The first episode was pure Groening (have we seen a “Suicide Booth” since episode one?), but they never managed to fully get off the ground when they expanded it. If anything, I’d have hoped that the DVD releases could have been more “adult”. *wah*

Posted by Johnny W on Monday 30th June

There’s a suicide booth bit in both movies.

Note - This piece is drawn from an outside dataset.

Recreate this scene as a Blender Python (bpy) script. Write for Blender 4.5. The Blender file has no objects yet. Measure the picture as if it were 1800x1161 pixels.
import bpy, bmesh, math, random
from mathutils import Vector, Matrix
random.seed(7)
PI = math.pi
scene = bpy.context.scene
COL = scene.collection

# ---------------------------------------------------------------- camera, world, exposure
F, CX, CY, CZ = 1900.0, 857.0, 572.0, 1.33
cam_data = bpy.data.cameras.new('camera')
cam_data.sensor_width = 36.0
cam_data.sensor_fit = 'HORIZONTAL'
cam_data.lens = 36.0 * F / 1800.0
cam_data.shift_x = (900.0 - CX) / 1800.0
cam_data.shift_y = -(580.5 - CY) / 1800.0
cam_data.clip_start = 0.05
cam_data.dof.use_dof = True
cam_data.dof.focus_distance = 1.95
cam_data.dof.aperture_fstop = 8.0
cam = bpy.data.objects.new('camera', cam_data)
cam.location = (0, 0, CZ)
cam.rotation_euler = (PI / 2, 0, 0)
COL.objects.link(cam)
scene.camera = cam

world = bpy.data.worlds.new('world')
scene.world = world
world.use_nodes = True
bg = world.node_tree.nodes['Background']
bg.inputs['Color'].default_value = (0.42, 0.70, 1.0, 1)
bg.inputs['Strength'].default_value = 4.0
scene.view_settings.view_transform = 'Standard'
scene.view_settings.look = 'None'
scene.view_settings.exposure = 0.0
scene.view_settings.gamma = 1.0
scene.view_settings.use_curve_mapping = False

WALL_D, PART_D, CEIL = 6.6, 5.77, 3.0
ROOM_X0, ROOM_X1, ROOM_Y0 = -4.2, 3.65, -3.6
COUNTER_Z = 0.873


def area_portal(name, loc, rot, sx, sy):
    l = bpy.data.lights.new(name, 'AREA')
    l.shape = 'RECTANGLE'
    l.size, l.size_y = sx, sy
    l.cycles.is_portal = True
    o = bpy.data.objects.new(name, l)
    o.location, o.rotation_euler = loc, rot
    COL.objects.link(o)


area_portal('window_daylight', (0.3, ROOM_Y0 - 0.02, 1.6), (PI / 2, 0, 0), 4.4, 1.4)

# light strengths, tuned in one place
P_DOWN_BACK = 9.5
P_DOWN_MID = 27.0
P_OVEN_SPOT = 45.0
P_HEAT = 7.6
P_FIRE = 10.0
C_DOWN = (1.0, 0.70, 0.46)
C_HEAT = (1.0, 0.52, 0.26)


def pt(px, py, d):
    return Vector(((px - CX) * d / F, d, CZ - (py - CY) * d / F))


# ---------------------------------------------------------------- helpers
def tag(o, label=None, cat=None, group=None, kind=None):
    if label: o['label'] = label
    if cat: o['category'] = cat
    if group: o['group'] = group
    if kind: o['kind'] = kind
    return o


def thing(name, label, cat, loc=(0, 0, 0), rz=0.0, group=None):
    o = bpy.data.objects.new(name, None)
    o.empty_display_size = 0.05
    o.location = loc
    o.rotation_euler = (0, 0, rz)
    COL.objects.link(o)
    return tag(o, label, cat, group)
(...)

They’ve gotten slightly more adult in terms of references, but still in a very silly way - the… ahem… tentacles in this one, and the Nude Beach Planet in the first one. Clearly, both need at least 50% more naked Amy, but they’re trying. That said, the main mature content in both of them is that there’s no way in hell the average kid is going to get most of the jokes. Hell, most adults struggle to get a decent proportion of them. The guys who write it really love their obscure references.

(My favourite in Beast is definitely Ms. Marple Madness, as seen in the above screenshot. Terrible. Yet brilliant...)

Posted by Richard on Monday 30th June

Jurassic Bark was a cruel, cruel episode.

Posted by Nick on Tuesday 1st July

I agree with everything you said here, particularly the bit about Coleen. She (and to a lesser extent Lars) seem really incongruous after the ending of The Devil’s Hands Are Idle Playthings.

Posted by Wallsy on Tuesday 1st July

Couldn’t agree more that it’s basically Futurama Light, but some of the one-liners (none of which spring to mind, frustratingly) in Beast were excellent.

It does feel like they took a handful of stories they’d written before and padded out and mashed them together rather than coming up with a really, really good idea from scratch.

I’m looking at the movies, or at least these first two, like the Cowboy Bebop movie: they go between the existing episodes somewhere, rather than following on from the series’ ending.

Posted by Paul Cosgrove on Tuesday 1st July

“You may now eat the snake...”

(Kif and Amy reluctantly bite off the ends)

“...if you so choose.”

There are some great jokes. It’s just that Futurama had the great jokes and the great stories. I demand both! Both, I tell you, both! I blame all the problems on the hideous hybrid format. The pacing of a movie and a TV series is completely different, and trying to merge them is almost always a disaster. 

Posted by Richard on Tuesday 1st July

Hey! Someone else who won’t watch Jurassic Bark.

Every once in a while I think, “Hey, how come I haven’t seen that episode where Leela and Amy are wrestling in those outfits OH GOD NO”

I cried at Planetfall, too. I named my HERO Jr. “Floyd”.

Posted by Giles on Tuesday 1st July

The ending of Jurassic Bark was completely riuned for me by BBS, though, and for that, I will loathe BBS for always. Even though the rest of it was still quite good.

Posted by Cradok on Tuesday 1st July

Yeah, it’s something of a shame that it’s impossible to watch Jurassic Bark again, because some of the earlier bits were quite funny, as I recall.

Posted by Wallsy on Wednesday 2nd July

Yes. But then… sniff… the poor doggie…

Posted by Richard on Wednesday 2nd July

I can NEVER go back to Jurassic Bark. Man, I miss Futurama so much. My favourite background joke was always those public safety announcement pictures - the ones with the slobby workmen demonstrating something behind the news presenters.

Posted by Juliet on Wednesday 2nd July

I loved you in Peep Show Richard.

Posted by Cunzy1 1 on Wednesday 2nd July

People keep saying that, and I’ve no idea why. I don’t look anything like Olivia Colman.

Posted by Richard on Wednesday 2nd July

Well, although I’ve watched every episode of Futurama, I haven’t been able to bring myself to watch the movies yet. I’ve just heard soooo many bad things that I can’t bring myself to do it.

The WORST episode of Futurama (since we’re discussing stand out episodes) was the one where they learn how file-sharing is bad (I Dated A Robot). I mean, it wasn’t even ironic. I seriously expected the writers to apologise in the commentary for the episode… but they didn’t even acknowledge the subject matter.

Bizarre episode!

Posted by Johnny W on Wednesday 2nd July

My least favourite was Bend Her, closely followed by A Leela Of Her Own. Crimes of the Hot is the one I’ve seen the least though.